# [Exercise instructions]
The lines to reproduce run from the first one through the line containing "3, 'Z')).build('loose_edge', KERBF, rf)". Reproduce them exactly.

:::

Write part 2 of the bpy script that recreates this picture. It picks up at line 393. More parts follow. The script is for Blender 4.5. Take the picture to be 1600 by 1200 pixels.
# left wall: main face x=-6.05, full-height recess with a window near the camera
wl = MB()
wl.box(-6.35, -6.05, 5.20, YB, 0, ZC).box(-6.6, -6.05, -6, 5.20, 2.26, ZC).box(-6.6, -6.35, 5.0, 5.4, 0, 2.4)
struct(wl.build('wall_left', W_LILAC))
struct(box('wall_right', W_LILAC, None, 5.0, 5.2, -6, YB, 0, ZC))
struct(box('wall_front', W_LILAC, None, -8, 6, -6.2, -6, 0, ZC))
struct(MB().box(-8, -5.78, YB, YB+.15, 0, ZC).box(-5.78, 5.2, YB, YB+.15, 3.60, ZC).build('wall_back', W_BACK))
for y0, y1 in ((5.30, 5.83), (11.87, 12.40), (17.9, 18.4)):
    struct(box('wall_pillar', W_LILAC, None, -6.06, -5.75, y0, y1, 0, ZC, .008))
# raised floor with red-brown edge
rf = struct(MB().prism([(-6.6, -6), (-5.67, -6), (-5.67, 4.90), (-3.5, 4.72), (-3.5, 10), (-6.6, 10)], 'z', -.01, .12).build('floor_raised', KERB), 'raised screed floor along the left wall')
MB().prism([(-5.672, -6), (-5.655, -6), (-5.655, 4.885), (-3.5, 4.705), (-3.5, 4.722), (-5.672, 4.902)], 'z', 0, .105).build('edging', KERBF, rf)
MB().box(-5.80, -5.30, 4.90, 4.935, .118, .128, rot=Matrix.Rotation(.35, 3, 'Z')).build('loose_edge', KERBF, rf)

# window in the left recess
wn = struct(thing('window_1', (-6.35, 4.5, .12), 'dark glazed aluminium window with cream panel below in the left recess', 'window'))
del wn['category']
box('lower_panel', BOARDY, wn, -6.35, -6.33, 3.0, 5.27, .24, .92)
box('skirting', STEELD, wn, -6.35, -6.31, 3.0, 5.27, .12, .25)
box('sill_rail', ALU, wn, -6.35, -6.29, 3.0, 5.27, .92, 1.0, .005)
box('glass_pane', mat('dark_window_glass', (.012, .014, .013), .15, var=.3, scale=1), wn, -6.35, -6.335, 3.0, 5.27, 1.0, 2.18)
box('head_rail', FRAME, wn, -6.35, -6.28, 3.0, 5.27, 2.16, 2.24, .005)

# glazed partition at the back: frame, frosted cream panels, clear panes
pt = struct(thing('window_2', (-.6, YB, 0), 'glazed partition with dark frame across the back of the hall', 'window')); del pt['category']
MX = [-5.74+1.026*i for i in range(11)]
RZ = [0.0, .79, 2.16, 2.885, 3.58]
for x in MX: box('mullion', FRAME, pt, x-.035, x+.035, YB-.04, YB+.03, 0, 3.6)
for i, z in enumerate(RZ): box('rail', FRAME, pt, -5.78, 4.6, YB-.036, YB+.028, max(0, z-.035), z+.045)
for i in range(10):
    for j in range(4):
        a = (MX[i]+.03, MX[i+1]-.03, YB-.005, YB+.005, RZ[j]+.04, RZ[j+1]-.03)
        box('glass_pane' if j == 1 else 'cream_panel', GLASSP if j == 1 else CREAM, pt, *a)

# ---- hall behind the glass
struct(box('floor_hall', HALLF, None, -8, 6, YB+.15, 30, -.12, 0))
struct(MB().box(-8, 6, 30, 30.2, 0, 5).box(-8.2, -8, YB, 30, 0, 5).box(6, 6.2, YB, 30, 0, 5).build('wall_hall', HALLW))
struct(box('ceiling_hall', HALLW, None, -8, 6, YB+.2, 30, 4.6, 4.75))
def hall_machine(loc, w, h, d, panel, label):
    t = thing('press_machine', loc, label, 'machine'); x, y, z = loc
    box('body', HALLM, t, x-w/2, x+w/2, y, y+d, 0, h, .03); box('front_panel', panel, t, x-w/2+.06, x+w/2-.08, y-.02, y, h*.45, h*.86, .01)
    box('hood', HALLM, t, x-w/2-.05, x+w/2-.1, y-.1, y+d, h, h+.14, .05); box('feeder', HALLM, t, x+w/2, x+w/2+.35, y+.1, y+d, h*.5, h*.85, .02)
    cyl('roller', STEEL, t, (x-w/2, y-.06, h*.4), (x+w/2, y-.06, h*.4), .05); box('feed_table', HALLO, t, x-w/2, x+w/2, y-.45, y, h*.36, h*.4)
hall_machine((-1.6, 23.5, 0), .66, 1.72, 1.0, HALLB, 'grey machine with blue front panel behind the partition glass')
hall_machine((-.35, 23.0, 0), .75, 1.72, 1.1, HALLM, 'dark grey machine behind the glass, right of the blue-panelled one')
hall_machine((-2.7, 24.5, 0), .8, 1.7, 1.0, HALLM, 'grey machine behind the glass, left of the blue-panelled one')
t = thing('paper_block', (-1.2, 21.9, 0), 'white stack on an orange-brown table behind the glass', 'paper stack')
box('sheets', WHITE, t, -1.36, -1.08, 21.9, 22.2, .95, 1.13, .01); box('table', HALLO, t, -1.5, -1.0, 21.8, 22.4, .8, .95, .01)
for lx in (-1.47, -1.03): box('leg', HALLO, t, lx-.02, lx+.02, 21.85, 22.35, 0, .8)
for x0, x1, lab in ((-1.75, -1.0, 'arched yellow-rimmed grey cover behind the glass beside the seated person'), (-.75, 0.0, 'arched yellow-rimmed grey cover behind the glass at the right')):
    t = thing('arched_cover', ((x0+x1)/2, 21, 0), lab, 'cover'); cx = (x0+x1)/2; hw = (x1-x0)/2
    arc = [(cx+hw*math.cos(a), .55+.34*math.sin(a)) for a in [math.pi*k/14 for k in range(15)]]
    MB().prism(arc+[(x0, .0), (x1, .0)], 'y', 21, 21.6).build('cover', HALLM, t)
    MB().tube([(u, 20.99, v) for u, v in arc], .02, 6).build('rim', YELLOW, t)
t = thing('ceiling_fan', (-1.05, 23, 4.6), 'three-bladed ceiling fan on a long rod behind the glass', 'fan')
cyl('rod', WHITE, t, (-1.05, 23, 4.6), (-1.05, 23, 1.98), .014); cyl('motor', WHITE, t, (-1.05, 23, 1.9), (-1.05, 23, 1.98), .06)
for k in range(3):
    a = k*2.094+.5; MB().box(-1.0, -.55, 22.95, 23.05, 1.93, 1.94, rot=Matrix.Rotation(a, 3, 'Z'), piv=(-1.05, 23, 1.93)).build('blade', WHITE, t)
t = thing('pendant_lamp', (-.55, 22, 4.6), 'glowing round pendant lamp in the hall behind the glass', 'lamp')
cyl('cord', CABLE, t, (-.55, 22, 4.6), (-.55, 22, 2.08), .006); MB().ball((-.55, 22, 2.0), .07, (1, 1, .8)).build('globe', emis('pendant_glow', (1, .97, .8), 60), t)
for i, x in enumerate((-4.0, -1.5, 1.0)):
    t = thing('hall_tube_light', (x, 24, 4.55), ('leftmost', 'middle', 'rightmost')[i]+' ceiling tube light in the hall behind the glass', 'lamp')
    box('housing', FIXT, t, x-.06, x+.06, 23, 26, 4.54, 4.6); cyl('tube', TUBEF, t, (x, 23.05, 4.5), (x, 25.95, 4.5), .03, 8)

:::

# [Response for this exercise]
Write part 2 of the bpy script that recreates this picture. It picks up at line 393. More parts follow. The script is for Blender 4.5. Take the picture to be 1600 by 1200 pixels.
# left wall: main face x=-6.05, full-height recess with a window near the camera
wl = MB()
wl.box(-6.35, -6.05, 5.20, YB, 0, ZC).box(-6.6, -6.05, -6, 5.20, 2.26, ZC).box(-6.6, -6.35, 5.0, 5.4, 0, 2.4)
struct(wl.build('wall_left', W_LILAC))
struct(box('wall_right', W_LILAC, None, 5.0, 5.2, -6, YB, 0, ZC))
struct(box('wall_front', W_LILAC, None, -8, 6, -6.2, -6, 0, ZC))
struct(MB().box(-8, -5.78, YB, YB+.15, 0, ZC).box(-5.78, 5.2, YB, YB+.15, 3.60, ZC).build('wall_back', W_BACK))
for y0, y1 in ((5.30, 5.83), (11.87, 12.40), (17.9, 18.4)):
    struct(box('wall_pillar', W_LILAC, None, -6.06, -5.75, y0, y1, 0, ZC, .008))
# raised floor with red-brown edge
rf = struct(MB().prism([(-6.6, -6), (-5.67, -6), (-5.67, 4.90), (-3.5, 4.72), (-3.5, 10), (-6.6, 10)], 'z', -.01, .12).build('floor_raised', KERB), 'raised screed floor along the left wall')
MB().prism([(-5.672, -6), (-5.655, -6), (-5.655, 4.885), (-3.5, 4.705), (-3.5, 4.722), (-5.672, 4.902)], 'z', 0, .105).build('edging', KERBF, rf)
MB().box(-5.80, -5.30, 4.90, 4.935, .118, .128, rot=Matrix.Rotation(.35, 3, 'Z')).build('loose_edge', KERBF, rf)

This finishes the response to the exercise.